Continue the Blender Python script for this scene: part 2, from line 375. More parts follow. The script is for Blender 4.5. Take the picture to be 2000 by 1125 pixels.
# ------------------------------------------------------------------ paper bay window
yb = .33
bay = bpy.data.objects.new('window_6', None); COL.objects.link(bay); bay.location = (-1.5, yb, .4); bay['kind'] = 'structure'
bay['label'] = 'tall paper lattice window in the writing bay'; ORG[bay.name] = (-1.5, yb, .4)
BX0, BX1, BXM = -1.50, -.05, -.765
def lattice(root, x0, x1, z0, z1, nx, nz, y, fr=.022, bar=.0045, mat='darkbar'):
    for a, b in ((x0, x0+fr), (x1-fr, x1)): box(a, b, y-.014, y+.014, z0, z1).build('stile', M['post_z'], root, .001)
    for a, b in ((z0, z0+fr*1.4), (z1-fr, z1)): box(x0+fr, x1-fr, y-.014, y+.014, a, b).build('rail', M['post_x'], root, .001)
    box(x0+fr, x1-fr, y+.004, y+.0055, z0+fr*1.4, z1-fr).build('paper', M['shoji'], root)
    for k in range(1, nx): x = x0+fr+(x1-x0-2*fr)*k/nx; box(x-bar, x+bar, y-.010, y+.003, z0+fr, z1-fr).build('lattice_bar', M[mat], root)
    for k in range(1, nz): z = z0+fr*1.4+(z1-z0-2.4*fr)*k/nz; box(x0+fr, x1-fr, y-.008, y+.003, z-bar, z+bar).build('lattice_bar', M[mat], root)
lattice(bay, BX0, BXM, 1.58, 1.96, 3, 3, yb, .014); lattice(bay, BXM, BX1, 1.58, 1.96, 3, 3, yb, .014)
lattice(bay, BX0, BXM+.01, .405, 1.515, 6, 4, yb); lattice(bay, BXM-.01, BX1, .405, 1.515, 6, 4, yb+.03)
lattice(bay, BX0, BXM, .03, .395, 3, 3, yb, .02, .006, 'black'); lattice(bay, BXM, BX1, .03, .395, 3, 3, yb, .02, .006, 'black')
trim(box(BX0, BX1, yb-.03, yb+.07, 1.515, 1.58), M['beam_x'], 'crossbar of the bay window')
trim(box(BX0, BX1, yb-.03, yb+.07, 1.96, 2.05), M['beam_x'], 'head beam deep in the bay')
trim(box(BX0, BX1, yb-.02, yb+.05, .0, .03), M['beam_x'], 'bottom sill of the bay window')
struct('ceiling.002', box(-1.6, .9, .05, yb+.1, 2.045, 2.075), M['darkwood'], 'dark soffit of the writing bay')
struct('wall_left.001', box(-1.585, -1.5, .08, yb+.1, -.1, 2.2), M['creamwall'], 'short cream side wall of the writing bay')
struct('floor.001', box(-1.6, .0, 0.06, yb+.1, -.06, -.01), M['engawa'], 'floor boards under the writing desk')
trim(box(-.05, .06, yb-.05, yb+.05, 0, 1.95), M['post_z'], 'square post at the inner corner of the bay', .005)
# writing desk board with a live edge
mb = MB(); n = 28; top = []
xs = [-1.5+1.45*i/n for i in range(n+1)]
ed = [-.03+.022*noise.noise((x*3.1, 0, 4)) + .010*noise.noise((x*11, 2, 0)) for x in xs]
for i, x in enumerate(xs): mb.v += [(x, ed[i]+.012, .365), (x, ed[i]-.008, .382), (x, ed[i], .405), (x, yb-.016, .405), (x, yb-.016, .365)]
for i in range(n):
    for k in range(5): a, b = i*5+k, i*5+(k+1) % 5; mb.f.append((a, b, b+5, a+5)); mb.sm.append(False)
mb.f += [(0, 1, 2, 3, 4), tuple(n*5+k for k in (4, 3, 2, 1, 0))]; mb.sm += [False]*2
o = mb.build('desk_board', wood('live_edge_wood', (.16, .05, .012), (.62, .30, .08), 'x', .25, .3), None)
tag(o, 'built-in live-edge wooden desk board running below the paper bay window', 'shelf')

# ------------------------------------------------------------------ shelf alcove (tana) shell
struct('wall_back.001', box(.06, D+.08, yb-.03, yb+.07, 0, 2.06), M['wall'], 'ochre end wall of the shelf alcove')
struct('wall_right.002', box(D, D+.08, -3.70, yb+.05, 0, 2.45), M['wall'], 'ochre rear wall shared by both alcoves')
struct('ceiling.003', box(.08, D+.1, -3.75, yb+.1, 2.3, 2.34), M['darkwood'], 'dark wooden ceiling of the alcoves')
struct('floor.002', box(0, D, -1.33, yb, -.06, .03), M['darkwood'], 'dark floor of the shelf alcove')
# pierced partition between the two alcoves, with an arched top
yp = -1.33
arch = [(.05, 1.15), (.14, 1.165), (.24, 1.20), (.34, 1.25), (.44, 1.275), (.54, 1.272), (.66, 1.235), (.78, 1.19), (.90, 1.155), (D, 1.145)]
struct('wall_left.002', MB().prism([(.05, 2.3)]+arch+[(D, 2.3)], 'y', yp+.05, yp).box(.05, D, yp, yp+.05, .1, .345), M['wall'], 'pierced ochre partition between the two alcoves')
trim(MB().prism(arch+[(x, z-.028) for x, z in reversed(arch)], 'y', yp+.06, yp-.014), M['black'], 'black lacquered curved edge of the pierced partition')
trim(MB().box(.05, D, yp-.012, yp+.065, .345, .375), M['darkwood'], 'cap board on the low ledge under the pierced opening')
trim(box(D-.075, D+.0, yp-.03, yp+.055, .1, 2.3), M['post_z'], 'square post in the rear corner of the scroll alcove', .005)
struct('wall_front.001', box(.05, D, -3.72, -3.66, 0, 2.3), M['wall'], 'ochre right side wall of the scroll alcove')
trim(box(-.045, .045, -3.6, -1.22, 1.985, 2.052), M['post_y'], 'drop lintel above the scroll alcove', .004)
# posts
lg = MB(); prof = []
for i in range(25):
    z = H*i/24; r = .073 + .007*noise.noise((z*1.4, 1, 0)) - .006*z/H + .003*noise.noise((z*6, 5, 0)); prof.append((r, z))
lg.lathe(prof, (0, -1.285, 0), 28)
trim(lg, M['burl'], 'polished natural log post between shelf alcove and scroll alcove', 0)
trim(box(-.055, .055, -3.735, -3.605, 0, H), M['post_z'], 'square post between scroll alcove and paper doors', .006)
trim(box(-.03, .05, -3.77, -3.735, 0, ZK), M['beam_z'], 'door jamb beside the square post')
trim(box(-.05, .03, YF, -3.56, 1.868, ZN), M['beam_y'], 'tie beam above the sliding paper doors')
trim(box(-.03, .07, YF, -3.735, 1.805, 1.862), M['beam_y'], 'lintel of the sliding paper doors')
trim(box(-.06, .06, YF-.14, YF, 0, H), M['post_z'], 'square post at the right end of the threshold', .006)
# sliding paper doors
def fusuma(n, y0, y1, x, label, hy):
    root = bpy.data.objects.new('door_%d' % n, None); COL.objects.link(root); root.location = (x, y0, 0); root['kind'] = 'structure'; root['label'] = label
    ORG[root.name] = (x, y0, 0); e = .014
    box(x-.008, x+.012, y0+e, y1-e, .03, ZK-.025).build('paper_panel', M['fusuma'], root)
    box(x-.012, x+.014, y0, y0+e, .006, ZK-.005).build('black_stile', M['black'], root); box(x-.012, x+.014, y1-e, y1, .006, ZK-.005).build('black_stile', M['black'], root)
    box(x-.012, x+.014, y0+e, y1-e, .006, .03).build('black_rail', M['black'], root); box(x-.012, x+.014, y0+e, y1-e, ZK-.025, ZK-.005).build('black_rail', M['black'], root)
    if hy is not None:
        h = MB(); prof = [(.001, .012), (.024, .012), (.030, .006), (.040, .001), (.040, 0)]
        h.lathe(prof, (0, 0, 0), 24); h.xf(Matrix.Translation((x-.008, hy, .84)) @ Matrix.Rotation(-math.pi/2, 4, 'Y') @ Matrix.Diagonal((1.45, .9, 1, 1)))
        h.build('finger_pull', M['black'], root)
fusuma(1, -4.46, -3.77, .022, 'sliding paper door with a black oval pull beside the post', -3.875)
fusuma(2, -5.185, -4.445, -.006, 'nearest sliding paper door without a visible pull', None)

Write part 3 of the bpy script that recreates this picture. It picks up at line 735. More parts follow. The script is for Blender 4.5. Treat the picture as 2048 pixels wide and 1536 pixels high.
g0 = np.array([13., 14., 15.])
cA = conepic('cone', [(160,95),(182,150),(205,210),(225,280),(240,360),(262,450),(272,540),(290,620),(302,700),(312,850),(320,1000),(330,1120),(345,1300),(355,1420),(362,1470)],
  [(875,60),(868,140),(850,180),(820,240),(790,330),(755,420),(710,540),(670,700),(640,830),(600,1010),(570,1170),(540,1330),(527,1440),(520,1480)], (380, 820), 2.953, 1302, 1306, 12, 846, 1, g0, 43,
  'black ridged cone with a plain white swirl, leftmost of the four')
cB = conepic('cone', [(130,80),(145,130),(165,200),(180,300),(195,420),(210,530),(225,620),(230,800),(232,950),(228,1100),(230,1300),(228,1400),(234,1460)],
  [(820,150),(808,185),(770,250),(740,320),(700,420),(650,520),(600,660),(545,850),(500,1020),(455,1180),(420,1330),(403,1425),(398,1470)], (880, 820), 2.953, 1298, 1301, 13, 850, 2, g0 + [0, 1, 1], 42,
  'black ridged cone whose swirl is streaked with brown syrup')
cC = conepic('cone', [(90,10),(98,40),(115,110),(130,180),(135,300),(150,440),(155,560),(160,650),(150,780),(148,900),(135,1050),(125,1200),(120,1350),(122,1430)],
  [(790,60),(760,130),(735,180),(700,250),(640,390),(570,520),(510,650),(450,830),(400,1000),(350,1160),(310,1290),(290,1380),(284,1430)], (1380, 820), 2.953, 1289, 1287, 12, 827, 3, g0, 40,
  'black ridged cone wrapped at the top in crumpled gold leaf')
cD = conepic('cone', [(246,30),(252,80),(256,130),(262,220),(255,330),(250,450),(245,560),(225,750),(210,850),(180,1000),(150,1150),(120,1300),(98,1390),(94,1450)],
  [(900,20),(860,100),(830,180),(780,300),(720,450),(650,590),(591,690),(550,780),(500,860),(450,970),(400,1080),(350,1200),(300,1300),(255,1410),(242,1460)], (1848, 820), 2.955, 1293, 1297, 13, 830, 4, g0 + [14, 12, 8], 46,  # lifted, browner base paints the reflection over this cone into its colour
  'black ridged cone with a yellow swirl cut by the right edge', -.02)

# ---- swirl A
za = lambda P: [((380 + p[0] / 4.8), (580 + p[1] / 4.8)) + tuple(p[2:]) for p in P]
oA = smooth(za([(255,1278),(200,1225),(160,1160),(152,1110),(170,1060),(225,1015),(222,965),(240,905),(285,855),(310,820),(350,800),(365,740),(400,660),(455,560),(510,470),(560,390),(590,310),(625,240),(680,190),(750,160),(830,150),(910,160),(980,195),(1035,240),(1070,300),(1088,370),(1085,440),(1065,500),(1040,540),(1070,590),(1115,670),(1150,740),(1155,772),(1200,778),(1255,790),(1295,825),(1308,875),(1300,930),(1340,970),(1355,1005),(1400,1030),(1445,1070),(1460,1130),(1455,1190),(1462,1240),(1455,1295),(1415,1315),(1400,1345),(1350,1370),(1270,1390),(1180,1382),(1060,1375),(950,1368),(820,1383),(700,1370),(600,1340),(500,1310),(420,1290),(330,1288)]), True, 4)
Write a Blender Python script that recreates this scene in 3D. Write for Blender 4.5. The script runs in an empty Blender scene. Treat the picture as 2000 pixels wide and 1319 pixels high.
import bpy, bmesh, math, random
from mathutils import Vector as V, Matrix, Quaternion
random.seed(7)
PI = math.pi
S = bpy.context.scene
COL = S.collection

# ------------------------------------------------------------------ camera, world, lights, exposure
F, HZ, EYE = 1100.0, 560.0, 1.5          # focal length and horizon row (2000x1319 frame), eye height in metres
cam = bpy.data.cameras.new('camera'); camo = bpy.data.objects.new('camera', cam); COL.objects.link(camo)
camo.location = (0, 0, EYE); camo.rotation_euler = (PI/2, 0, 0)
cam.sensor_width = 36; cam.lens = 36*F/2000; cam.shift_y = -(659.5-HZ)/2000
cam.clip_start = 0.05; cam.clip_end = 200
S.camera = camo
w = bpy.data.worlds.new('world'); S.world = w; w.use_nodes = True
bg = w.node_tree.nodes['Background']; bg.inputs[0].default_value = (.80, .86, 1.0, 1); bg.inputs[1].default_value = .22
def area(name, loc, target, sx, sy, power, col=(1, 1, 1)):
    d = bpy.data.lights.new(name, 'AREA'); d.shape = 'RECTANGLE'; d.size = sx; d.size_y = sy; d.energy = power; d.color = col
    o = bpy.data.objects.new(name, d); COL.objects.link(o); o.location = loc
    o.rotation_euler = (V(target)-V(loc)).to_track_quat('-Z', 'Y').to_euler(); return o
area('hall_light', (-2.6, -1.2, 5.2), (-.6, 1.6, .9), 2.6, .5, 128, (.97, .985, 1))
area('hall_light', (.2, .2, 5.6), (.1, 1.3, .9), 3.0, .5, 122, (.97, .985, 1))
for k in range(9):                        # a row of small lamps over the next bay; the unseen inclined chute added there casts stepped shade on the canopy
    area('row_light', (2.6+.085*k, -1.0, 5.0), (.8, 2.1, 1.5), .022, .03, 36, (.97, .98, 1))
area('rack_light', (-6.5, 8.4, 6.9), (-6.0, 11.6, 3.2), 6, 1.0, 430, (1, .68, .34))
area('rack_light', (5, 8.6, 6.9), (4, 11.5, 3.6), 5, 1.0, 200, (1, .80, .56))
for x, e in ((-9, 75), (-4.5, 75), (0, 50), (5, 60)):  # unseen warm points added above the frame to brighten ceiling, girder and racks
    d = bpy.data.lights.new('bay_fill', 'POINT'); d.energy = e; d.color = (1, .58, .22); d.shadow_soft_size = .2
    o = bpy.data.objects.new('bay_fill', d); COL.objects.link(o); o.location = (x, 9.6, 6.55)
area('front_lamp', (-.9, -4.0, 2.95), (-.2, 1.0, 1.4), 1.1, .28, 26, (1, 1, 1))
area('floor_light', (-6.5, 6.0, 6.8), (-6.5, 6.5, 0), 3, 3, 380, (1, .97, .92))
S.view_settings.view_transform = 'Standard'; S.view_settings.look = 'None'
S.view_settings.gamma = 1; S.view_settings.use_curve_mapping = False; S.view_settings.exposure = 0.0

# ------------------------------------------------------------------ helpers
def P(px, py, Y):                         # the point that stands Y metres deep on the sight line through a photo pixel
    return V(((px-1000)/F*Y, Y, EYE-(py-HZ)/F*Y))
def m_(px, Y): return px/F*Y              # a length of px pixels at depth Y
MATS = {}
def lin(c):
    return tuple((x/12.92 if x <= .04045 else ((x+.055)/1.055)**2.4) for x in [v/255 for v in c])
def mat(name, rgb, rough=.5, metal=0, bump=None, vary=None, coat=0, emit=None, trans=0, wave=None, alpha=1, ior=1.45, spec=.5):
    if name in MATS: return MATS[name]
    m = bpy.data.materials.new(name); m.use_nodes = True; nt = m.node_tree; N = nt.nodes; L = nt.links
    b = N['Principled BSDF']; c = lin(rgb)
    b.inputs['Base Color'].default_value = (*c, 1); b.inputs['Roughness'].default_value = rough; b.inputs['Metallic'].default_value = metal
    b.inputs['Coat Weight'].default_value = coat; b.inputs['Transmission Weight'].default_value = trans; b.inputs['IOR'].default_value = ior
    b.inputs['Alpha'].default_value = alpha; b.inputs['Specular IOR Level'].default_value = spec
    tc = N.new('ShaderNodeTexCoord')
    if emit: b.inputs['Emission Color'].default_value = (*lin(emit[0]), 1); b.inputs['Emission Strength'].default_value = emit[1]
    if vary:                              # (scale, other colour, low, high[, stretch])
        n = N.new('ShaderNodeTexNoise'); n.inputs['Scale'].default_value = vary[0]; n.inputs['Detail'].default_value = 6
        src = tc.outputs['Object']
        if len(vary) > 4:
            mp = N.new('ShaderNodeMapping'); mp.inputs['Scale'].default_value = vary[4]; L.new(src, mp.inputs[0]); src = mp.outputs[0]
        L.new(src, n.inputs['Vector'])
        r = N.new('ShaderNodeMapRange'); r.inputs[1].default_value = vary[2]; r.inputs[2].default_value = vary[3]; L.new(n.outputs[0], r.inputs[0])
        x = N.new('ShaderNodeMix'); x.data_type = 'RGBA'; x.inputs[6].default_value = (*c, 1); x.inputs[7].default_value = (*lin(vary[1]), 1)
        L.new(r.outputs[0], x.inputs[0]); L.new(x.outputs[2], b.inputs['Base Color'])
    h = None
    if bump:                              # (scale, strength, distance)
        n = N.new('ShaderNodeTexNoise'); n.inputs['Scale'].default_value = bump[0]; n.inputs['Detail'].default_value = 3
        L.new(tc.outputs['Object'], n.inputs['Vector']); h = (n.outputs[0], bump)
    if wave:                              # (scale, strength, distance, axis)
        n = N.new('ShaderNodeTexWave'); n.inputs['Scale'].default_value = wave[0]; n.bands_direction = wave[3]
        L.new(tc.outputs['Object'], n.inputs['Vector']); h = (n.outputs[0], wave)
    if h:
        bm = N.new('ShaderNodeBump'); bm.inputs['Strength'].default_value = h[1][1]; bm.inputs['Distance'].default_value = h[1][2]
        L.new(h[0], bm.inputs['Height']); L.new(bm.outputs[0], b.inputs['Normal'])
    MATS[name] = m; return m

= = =

● **Direction**: Return only the lines from the beginning of the material up to and including the line with "sill of the bay window')", exactly as written.

● **Completed task**:
Continue the Blender Python script for this scene: part 2, from line 375. More parts follow. The script is for Blender 4.5. Take the picture to be 2000 by 1125 pixels.
# ------------------------------------------------------------------ paper bay window
yb = .33
bay = bpy.data.objects.new('window_6', None); COL.objects.link(bay); bay.location = (-1.5, yb, .4); bay['kind'] = 'structure'
bay['label'] = 'tall paper lattice window in the writing bay'; ORG[bay.name] = (-1.5, yb, .4)
BX0, BX1, BXM = -1.50, -.05, -.765
def lattice(root, x0, x1, z0, z1, nx, nz, y, fr=.022, bar=.0045, mat='darkbar'):
    for a, b in ((x0, x0+fr), (x1-fr, x1)): box(a, b, y-.014, y+.014, z0, z1).build('stile', M['post_z'], root, .001)
    for a, b in ((z0, z0+fr*1.4), (z1-fr, z1)): box(x0+fr, x1-fr, y-.014, y+.014, a, b).build('rail', M['post_x'], root, .001)
    box(x0+fr, x1-fr, y+.004, y+.0055, z0+fr*1.4, z1-fr).build('paper', M['shoji'], root)
    for k in range(1, nx): x = x0+fr+(x1-x0-2*fr)*k/nx; box(x-bar, x+bar, y-.010, y+.003, z0+fr, z1-fr).build('lattice_bar', M[mat], root)
    for k in range(1, nz): z = z0+fr*1.4+(z1-z0-2.4*fr)*k/nz; box(x0+fr, x1-fr, y-.008, y+.003, z-bar, z+bar).build('lattice_bar', M[mat], root)
lattice(bay, BX0, BXM, 1.58, 1.96, 3, 3, yb, .014); lattice(bay, BXM, BX1, 1.58, 1.96, 3, 3, yb, .014)
lattice(bay, BX0, BXM+.01, .405, 1.515, 6, 4, yb); lattice(bay, BXM-.01, BX1, .405, 1.515, 6, 4, yb+.03)
lattice(bay, BX0, BXM, .03, .395, 3, 3, yb, .02, .006, 'black'); lattice(bay, BXM, BX1, .03, .395, 3, 3, yb, .02, .006, 'black')
trim(box(BX0, BX1, yb-.03, yb+.07, 1.515, 1.58), M['beam_x'], 'crossbar of the bay window')
trim(box(BX0, BX1, yb-.03, yb+.07, 1.96, 2.05), M['beam_x'], 'head beam deep in the bay')
trim(box(BX0, BX1, yb-.02, yb+.05, .0, .03), M['beam_x'], 'bottom sill of the bay window')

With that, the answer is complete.